→ Entries provided:
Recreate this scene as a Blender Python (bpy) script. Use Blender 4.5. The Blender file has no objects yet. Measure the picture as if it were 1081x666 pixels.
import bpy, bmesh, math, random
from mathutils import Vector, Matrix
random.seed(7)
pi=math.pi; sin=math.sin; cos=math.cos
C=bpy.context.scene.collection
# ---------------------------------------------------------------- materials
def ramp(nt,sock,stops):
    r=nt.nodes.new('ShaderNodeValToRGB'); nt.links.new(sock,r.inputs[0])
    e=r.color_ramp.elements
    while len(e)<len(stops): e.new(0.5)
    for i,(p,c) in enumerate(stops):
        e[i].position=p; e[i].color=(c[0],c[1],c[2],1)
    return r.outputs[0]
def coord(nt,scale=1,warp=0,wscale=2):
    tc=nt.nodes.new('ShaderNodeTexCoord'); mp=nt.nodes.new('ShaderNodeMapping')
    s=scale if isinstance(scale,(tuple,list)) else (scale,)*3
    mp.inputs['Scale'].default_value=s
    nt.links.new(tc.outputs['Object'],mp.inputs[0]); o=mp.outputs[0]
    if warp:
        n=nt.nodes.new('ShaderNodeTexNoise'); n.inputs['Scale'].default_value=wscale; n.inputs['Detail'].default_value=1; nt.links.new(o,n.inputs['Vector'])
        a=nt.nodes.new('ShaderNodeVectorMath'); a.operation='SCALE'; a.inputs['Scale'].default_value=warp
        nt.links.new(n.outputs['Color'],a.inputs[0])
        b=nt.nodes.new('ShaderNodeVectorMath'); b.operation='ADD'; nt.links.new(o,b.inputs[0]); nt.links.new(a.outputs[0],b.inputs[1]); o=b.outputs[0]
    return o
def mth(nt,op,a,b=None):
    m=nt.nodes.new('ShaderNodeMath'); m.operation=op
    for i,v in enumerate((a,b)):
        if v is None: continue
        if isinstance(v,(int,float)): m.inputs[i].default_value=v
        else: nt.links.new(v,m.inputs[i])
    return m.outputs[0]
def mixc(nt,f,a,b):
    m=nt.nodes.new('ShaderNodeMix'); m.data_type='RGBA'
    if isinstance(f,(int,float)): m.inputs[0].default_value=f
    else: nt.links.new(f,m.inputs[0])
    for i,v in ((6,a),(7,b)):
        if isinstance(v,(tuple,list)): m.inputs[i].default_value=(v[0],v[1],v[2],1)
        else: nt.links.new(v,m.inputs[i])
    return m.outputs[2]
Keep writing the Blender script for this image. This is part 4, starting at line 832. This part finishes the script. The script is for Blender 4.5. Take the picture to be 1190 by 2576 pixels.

→ Instruction: Restate each of the entries above verbatim.

→ Full answer:
Recreate this scene as a Blender Python (bpy) script. Use Blender 4.5. The Blender file has no objects yet. Measure the picture as if it were 1081x666 pixels.
import bpy, bmesh, math, random
from mathutils import Vector, Matrix
random.seed(7)
pi=math.pi; sin=math.sin; cos=math.cos
C=bpy.context.scene.collection
# ---------------------------------------------------------------- materials
def ramp(nt,sock,stops):
    r=nt.nodes.new('ShaderNodeValToRGB'); nt.links.new(sock,r.inputs[0])
    e=r.color_ramp.elements
    while len(e)<len(stops): e.new(0.5)
    for i,(p,c) in enumerate(stops):
        e[i].position=p; e[i].color=(c[0],c[1],c[2],1)
    return r.outputs[0]
def coord(nt,scale=1,warp=0,wscale=2):
    tc=nt.nodes.new('ShaderNodeTexCoord'); mp=nt.nodes.new('ShaderNodeMapping')
    s=scale if isinstance(scale,(tuple,list)) else (scale,)*3
    mp.inputs['Scale'].default_value=s
    nt.links.new(tc.outputs['Object'],mp.inputs[0]); o=mp.outputs[0]
    if warp:
        n=nt.nodes.new('ShaderNodeTexNoise'); n.inputs['Scale'].default_value=wscale; n.inputs['Detail'].default_value=1; nt.links.new(o,n.inputs['Vector'])
        a=nt.nodes.new('ShaderNodeVectorMath'); a.operation='SCALE'; a.inputs['Scale'].default_value=warp
        nt.links.new(n.outputs['Color'],a.inputs[0])
        b=nt.nodes.new('ShaderNodeVectorMath'); b.operation='ADD'; nt.links.new(o,b.inputs[0]); nt.links.new(a.outputs[0],b.inputs[1]); o=b.outputs[0]
    return o
def mth(nt,op,a,b=None):
    m=nt.nodes.new('ShaderNodeMath'); m.operation=op
    for i,v in enumerate((a,b)):
        if v is None: continue
        if isinstance(v,(int,float)): m.inputs[i].default_value=v
        else: nt.links.new(v,m.inputs[i])
    return m.outputs[0]
def mixc(nt,f,a,b):
    m=nt.nodes.new('ShaderNodeMix'); m.data_type='RGBA'
    if isinstance(f,(int,float)): m.inputs[0].default_value=f
    else: nt.links.new(f,m.inputs[0])
    for i,v in ((6,a),(7,b)):
        if isinstance(v,(tuple,list)): m.inputs[i].default_value=(v[0],v[1],v[2],1)
        else: nt.links.new(v,m.inputs[i])
    return m.outputs[2]
Keep writing the Blender script for this image. This is part 4, starting at line 832. This part finishes the script. The script is for Blender 4.5. Take the picture to be 1190 by 2576 pixels.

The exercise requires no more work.